Is There a Poem that Constantly Runs Through Your Head?

Photo of a closed book with glasses on top on a bed

April is National Poetry Month.

I don’t read much poetry these days; usually, when I do, it’s because a book that I’m reading includes a quote from a poem, and that makes me interested enough to look it up.

I found one of my favorite poems that way. I was reading Marjorie Williams’s wonderful collection of essays, The Woman at the Washington Zoo, and that led me to read Randall Jarrell’s brilliant, haunting poem of that name. Read it here.

When I was researching my book Forty Ways to Look at JFK, I came across the fact that at Jackie Kennedy’s funeral, Constantine Cavafy’s Ithaka was read at her funeral. Beautiful.

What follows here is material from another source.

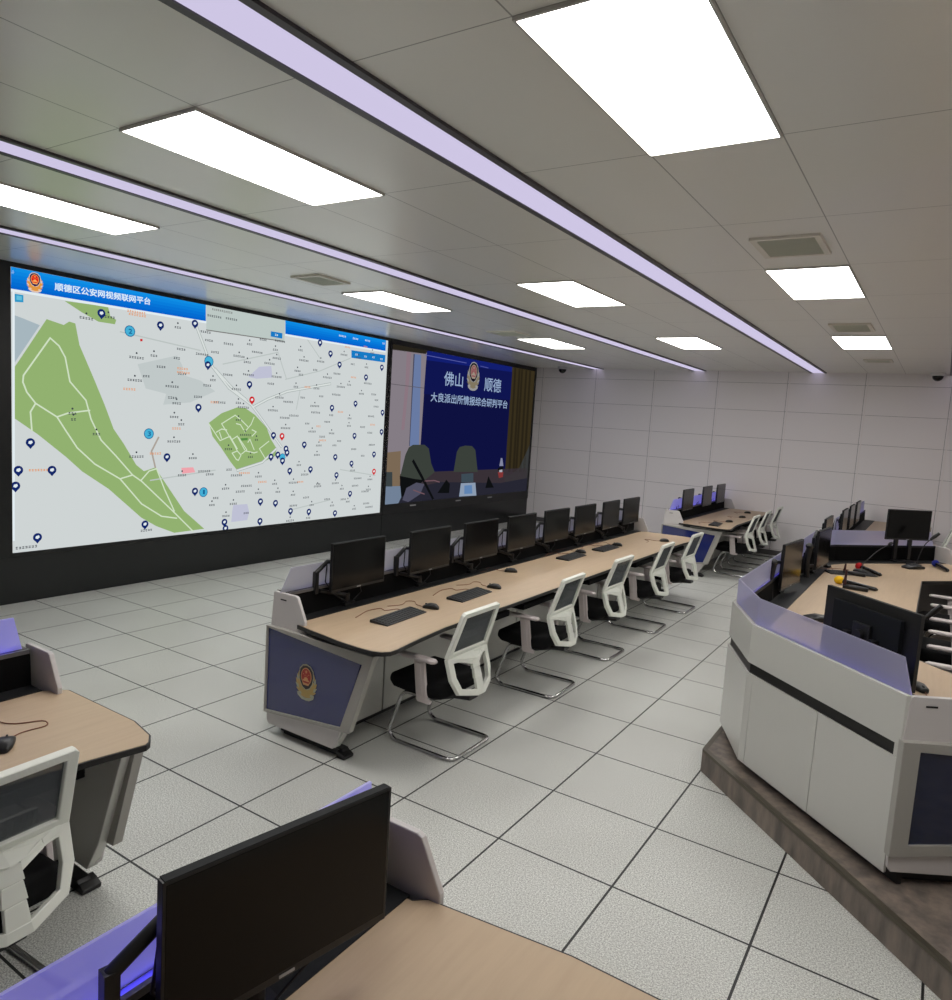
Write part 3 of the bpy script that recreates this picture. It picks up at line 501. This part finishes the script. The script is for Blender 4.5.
def desk(X, Y0, Y1, lb, group, doors, trays=(), chamfer=False, ends=(True, True), led='led_soft', emblem=True):
    glass = 'frosted_glass' if led == 'led_soft' else 'frosted_glass_glow'
    t = thing('control_desk', (X + .46, (Y0 + Y1) / 2, 0), lb, 'desk', group, world=True)
    T, HH = .75, .92
    path = [(X, Y0 + .045), (X, Y1 - .045)]
    sweep_part(t, 'rear_upper_panel', rect(0, .02, .69, HH - .001), path, 'panel_white')
    sweep_part(t, 'rear_strip', rect(.012, .02, .64, .69), path, 'edge_black')
    n = max(2, int(round((Y1 - Y0) / .62)))
    for i in range(n):
        a = Y0 + .05 + (Y1 - Y0 - .1) * i / n; c = Y0 + .05 + (Y1 - Y0 - .1) * (i + 1) / n - .004
        b = MB(); b.box(X, X + .018, a, c, .066, .64, 'panel_white'); b.build('rear_door', t)
    b = MB(); b.sweep(rect(.02, .086, HH - .022, HH - .004), path, 'ledge_grey'); b.sweep(rect(.100, .114, HH - .022, HH - .004), path, 'ledge_grey'); b.sweep(rect(.084, .102, HH - .024, HH - .021), path, 'ledge_grey'); b.build('ledge', t)
    sweep_part(t, 'riser', [(.104, HH - .022), (.113, HH - .022), (.120, T + .004), (.111, T + .004)], path, 'tray_black')
    sweep_part(t, 'cable_shelf', rect(.03, .215, T - .02, T + .004), path, 'shelf_black')
    glass_part(t, path, HH - .005, g0=-.046, h=.160, m=glass)
    b = MB(); b.box(X + .088, X + .098, Y0 + .10, Y1 - .10, HH - .0205, HH - .0165, led); l = b.build('led_line', t)
    # worktop
    if chamfer: far = [(3.35, Y1 - .55), (3.39, Y1 - .25), (3.425, Y1 - .055), (3.41, Y1 - .03), (3.36, Y1 + .005), (3.20, Y1 + .04), (2.70, Y1 + .04), (2.66, Y1 + .01)]
    else: far = [(3.345, Y1 - .55), (3.38, Y1 - .15), (3.385, Y1 - .05), (3.365, Y1 + .01), (3.32, Y1 + .03), (3.09, Y1 + .03), (2.68, Y1 - .02), (2.65, Y1 - .05)]
    near = [(2.645, Y0 + .02), (2.66, Y0 - .005), (2.80, Y0 - .03), (3.05, Y0 - .065), (3.20, Y0 - .075), (3.31, Y0 - .07), (3.365, Y0 - .045), (3.395, Y0 - .005), (3.395, Y0 + .06), (3.365, Y0 + .3), (3.34, Y0 + .6)]
    out = [(x - 2.42 + X, y) for x, y in ([(2.625, Y0 + .05)] + near + far + [(2.625, Y1 - .05)])]
    cx = X + .55; cy = (Y0 + Y1) / 2
    def inset(pts, d):
        r = []; n = len(pts)
        for i in range(n):
            a, p, c = Vector(pts[i - 1]), Vector(pts[i]), Vector(pts[(i + 1) % n])
            u, v = unit(p - a), unit(c - p); n1, n2 = Vector((-u.y, u.x)), Vector((-v.y, v.x)); mm = (n1 + n2) / max(.4, (1 + n1.dot(n2))); r.append(tuple(p + mm * d))
        return r
    b = MB(); b.prism(out, 'z', T - .025, T - .002, 'edge_black'); b.prism(inset(out, .007), 'z', T - .003, T, 'desk_wood'); b.build('worktop', t)
    # front doors
    ds = [Y0 + .05] + list(doors) + [Y1 - .05]
    for a, c in zip(ds, ds[1:]):
        b = MB(); b.box(X + .39, X + .41, a + .008, c - .008, .055, .712, 'panel_white'); b.build('cabinet_door', t)
    b = MB(); b.box(X + .05, X + .36, Y0 + .07, Y1 - .07, 0, .055, 'edge_black'); b.box(X + .05, X + .385, Y0 + .06, Y1 - .06, .055, .70, 'edge_black'); b.build('carcass', t)
    for y in trays:
        b = MB(); b.box(X + .60, X + .90, y - .27, y + .27, .655, .70, 'tray_black'); b.box(X + .43, X + .60, y - .25, y - .22, .69, .72, 'tray_black'); b.box(X + .43, X + .60, y + .22, y + .25, .69, .72, 'tray_black')
        b.box(X + .60, X + .88, y - .24, y - .21, .695, .722, 'tray_black'); b.box(X + .60, X + .88, y + .21, y + .24, .695, .722, 'tray_black'); b.build('keyboard_tray', t, bevel=.004)
    if ends[0]: end_assembly(t, X, Y0, -1, emblem=emblem)
    if ends[1]: end_assembly(t, X, Y1, 1, emblem=emblem)
    return t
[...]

Or a poem is called to my attention in another way. The other day, I was walking with a friend, and she pulled up a poem on her phone and said, “Reading this has been a huge epiphany for me.” I see why! That last line! Read Rainer Maria Rilke’s “Archaic Torso of Apollo.”

I’m obsessed with the subject of color right now, and it’s clear that the patron poet of color is Wallace Stevens –“The Man with the Blue Guitar,” to take just one example. (In my obsession, I’m truly hunting down any color-related material I can find.)

In middle school, I had to memorize a lot of poems, and I can still recite them.  Percy Bysshe Shelley’s “Ozymandias,” Robert Frost’s “Stopping by Woods on a Snowy Evening,” Lewis Carroll’s “Jabberwocky.” I will recite them in my head if I’m feeling anxious in a dentist’s chair.

You know what I was, you see what I am: change me, change me!